Dataset extract »

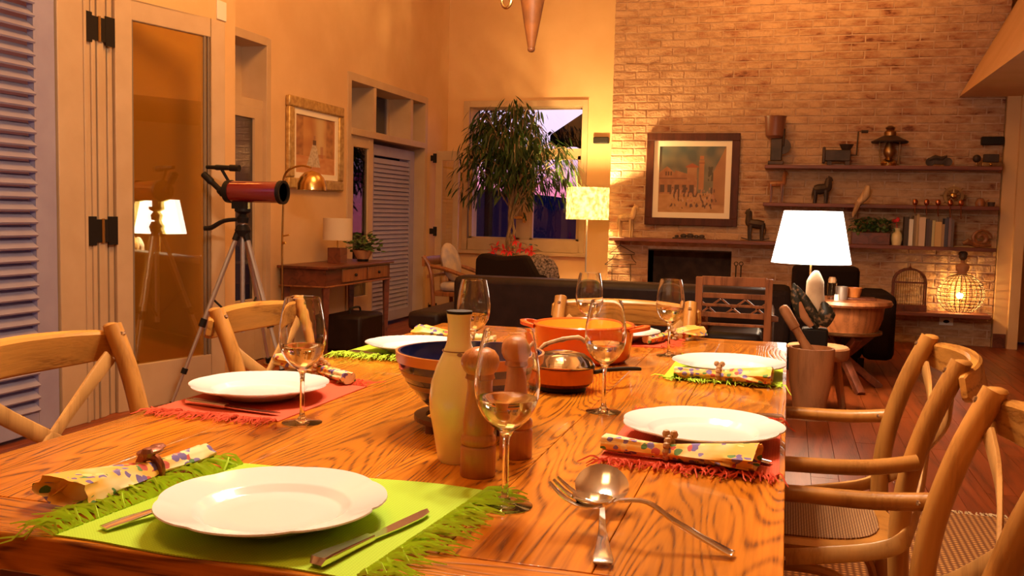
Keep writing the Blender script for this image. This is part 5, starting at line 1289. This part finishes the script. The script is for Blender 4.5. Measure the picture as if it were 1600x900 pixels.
# ---- painting over mantel
def paintB(u, v):
    sky = mixc((.20, .20, .13), (.08, .13, .13), (v-.45)*1.8); c = mixc(sky, (.36, .30, .18), .25+nzf(u, v, 6, 5)*.8)
    gr = mixc((.50, .28, .10), (.62, .38, .16), .5+nzf(u, v*2, 9, 6))
    if v < .30: c = gr
    roof = .60+.10*(1-abs((u-.12)/.12)) if u < .24 else .64-.28*(u-.24)
    if u < .58 and .28 < v < roof: c = mixc((.50, .26, .11), (.40, .19, .08), .5+nzf(u, v, 14, 7)*1.3)
    if u < .56 and .30 < v < .46:
        k = (u*9) % 1
        if .2 < k < .8 and v < .42: c = (.13, .07, .035)
    if u < .58 and .50 < v < .53: c = (.28, .13, .06)
    if .08 < u < .2 and .56 < v < .62 and ((u*25) % 1 > .4): c = (.16, .08, .04)
    if .43 < u < .57 and .48 < v < .70: c = mixc((.52, .30, .13), (.44, .22, .09), nzf(u, v, 10, 8)+.5)
    if .40 < u < .60 and .68 < v < .70+.05*(1-abs(u-.5)/.1): c = (.45, .14, .05)
    if .60 < u < .68 and .35 < v < .80: c = mixc((.56, .28, .10), (.44, .2, .08), nzf(u, v, 10, 9)+.5)
    if .59 < u < .69 and .74 < v < .76: c = (.3, .12, .05)
    if .61 < u < .67 and .80 < v < .86: c = (.55, .24, .08)
    if .74 < u < .83 and .48 < v < .70 and nzf(u, v, 20, 10) > -.15: c = (.10, .09, .05)
    if u > .82 and v < .62+.35*(u-.82)/.18*1.1 and v > .12: c = mixc((.50, .28, .10), (.42, .21, .08), nzf(u, v, 5, 11)+.5)
    if .06 < v < .38 and .15 < u < .88:
        n_ = nzf(u*1.9, v*.8, 17, 12); n2_ = nzf(u*1.3, v, 20, 13)
        if n_ > .30: c = mixc((.62, .45, .28), (.5, .2, .1), n2_+.5)
        elif n_ < -.28: c = (.13, .07, .05)
    return tuple(x*k for x, k in zip(c, (.78, .66, .55)))
tl, trr, bl_, brr = aty(1013, 208, YB), aty(1158, 209, YB), aty(1007, 350, YB), aty(1151, 355, YB)
X0, X1, Z0, Z1 = (tl.x+bl_.x)/2, (trr.x+brr.x)/2, (bl_.z+brr.z)/2, (tl.z+trr.z)/2
tp_ = thing('town_painting', 'square town scene painting in dark frame over the mantel', 'picture', ((X0+X1)/2, YB-.012, Z0)); w_ = (X1-X0)/2; h_ = Z1-Z0; fw = .075; mw_ = .055
for a, b, c_, d in ((-w_, w_, h_-fw, h_), (-w_, w_, 0, fw), (-w_, -w_+fw, fw, h_-fw), (w_-fw, w_, fw, h_-fw)): obj('frame_rail', bx(a, b, -.035, 0, c_, d), M['fr_dark'], tp_, smooth=False, bev=.004)
mm = MB(); i_ = fw
for a, b, c_, d in ((-w_+fw, w_-fw, h_-fw-mw_, h_-fw), (-w_+fw, w_-fw, fw, fw+mw_), (-w_+fw, -w_+fw+mw_, fw+mw_, h_-fw-mw_), (w_-fw-mw_, w_-fw, fw+mw_, h_-fw-mw_)): mm.box(a, b, -.02, -.001, c_, d)
obj('mat_board', mm, M['matboard'], tp_, smooth=False)
paint_mesh('canvas', (1, 0, 0), (-w_+fw+mw_, -.012, fw+mw_), 2*(w_-fw-mw_), h_-2*(fw+mw_), paintB, tp_, 130, 130, M['canvas'])

# ---- shelves
def shelf(name, pxl, pxr, py_, label, dep=.22, th=.035):
    a, b = aty(pxl, py_, YB-dep), aty(pxr, py_, YB-dep); z = a.z
    o_ = tag(obj(name, bx(-(b.x-a.x)/2, (b.x-a.x)/2, -dep, -.011, -th/2, th/2), M['shelf'], smooth=False, bev=.004), label, 'shelf', 'wooden shelves on the brick wall'); o_.location = ((a.x+b.x)/2, YB, z); return z+th/2
S1 = shelf('wall_shelf', 1195, 1567, 260, 'top dark wooden shelf on the brick wall')
S2 = shelf('wall_shelf', 1192, 1562, 319, 'second dark wooden shelf, below the oil lamp shelf')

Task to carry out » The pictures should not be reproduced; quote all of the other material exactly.

Answer »
Keep writing the Blender script for this image. This is part 5, starting at line 1289. This part finishes the script. The script is for Blender 4.5. Measure the picture as if it were 1600x900 pixels.
# ---- painting over mantel
def paintB(u, v):
    sky = mixc((.20, .20, .13), (.08, .13, .13), (v-.45)*1.8); c = mixc(sky, (.36, .30, .18), .25+nzf(u, v, 6, 5)*.8)
    gr = mixc((.50, .28, .10), (.62, .38, .16), .5+nzf(u, v*2, 9, 6))
    if v < .30: c = gr
    roof = .60+.10*(1-abs((u-.12)/.12)) if u < .24 else .64-.28*(u-.24)
    if u < .58 and .28 < v < roof: c = mixc((.50, .26, .11), (.40, .19, .08), .5+nzf(u, v, 14, 7)*1.3)
    if u < .56 and .30 < v < .46:
        k = (u*9) % 1
        if .2 < k < .8 and v < .42: c = (.13, .07, .035)
    if u < .58 and .50 < v < .53: c = (.28, .13, .06)
    if .08 < u < .2 and .56 < v < .62 and ((u*25) % 1 > .4): c = (.16, .08, .04)
    if .43 < u < .57 and .48 < v < .70: c = mixc((.52, .30, .13), (.44, .22, .09), nzf(u, v, 10, 8)+.5)
    if .40 < u < .60 and .68 < v < .70+.05*(1-abs(u-.5)/.1): c = (.45, .14, .05)
    if .60 < u < .68 and .35 < v < .80: c = mixc((.56, .28, .10), (.44, .2, .08), nzf(u, v, 10, 9)+.5)
    if .59 < u < .69 and .74 < v < .76: c = (.3, .12, .05)
    if .61 < u < .67 and .80 < v < .86: c = (.55, .24, .08)
    if .74 < u < .83 and .48 < v < .70 and nzf(u, v, 20, 10) > -.15: c = (.10, .09, .05)
    if u > .82 and v < .62+.35*(u-.82)/.18*1.1 and v > .12: c = mixc((.50, .28, .10), (.42, .21, .08), nzf(u, v, 5, 11)+.5)
    if .06 < v < .38 and .15 < u < .88:
        n_ = nzf(u*1.9, v*.8, 17, 12); n2_ = nzf(u*1.3, v, 20, 13)
        if n_ > .30: c = mixc((.62, .45, .28), (.5, .2, .1), n2_+.5)
        elif n_ < -.28: c = (.13, .07, .05)
    return tuple(x*k for x, k in zip(c, (.78, .66, .55)))
tl, trr, bl_, brr = aty(1013, 208, YB), aty(1158, 209, YB), aty(1007, 350, YB), aty(1151, 355, YB)
X0, X1, Z0, Z1 = (tl.x+bl_.x)/2, (trr.x+brr.x)/2, (bl_.z+brr.z)/2, (tl.z+trr.z)/2
tp_ = thing('town_painting', 'square town scene painting in dark frame over the mantel', 'picture', ((X0+X1)/2, YB-.012, Z0)); w_ = (X1-X0)/2; h_ = Z1-Z0; fw = .075; mw_ = .055
for a, b, c_, d in ((-w_, w_, h_-fw, h_), (-w_, w_, 0, fw), (-w_, -w_+fw, fw, h_-fw), (w_-fw, w_, fw, h_-fw)): obj('frame_rail', bx(a, b, -.035, 0, c_, d), M['fr_dark'], tp_, smooth=False, bev=.004)
mm = MB(); i_ = fw
for a, b, c_, d in ((-w_+fw, w_-fw, h_-fw-mw_, h_-fw), (-w_+fw, w_-fw, fw, fw+mw_), (-w_+fw, -w_+fw+mw_, fw+mw_, h_-fw-mw_), (w_-fw-mw_, w_-fw, fw+mw_, h_-fw-mw_)): mm.box(a, b, -.02, -.001, c_, d)
obj('mat_board', mm, M['matboard'], tp_, smooth=False)
paint_mesh('canvas', (1, 0, 0), (-w_+fw+mw_, -.012, fw+mw_), 2*(w_-fw-mw_), h_-2*(fw+mw_), paintB, tp_, 130, 130, M['canvas'])

# ---- shelves
def shelf(name, pxl, pxr, py_, label, dep=.22, th=.035):
    a, b = aty(pxl, py_, YB-dep), aty(pxr, py_, YB-dep); z = a.z
    o_ = tag(obj(name, bx(-(b.x-a.x)/2, (b.x-a.x)/2, -dep, -.011, -th/2, th/2), M['shelf'], smooth=False, bev=.004), label, 'shelf', 'wooden shelves on the brick wall'); o_.location = ((a.x+b.x)/2, YB, z); return z+th/2
S1 = shelf('wall_shelf', 1195, 1567, 260, 'top dark wooden shelf on the brick wall')
S2 = shelf('wall_shelf', 1192, 1562, 319, 'second dark wooden shelf, below the oil lamp shelf')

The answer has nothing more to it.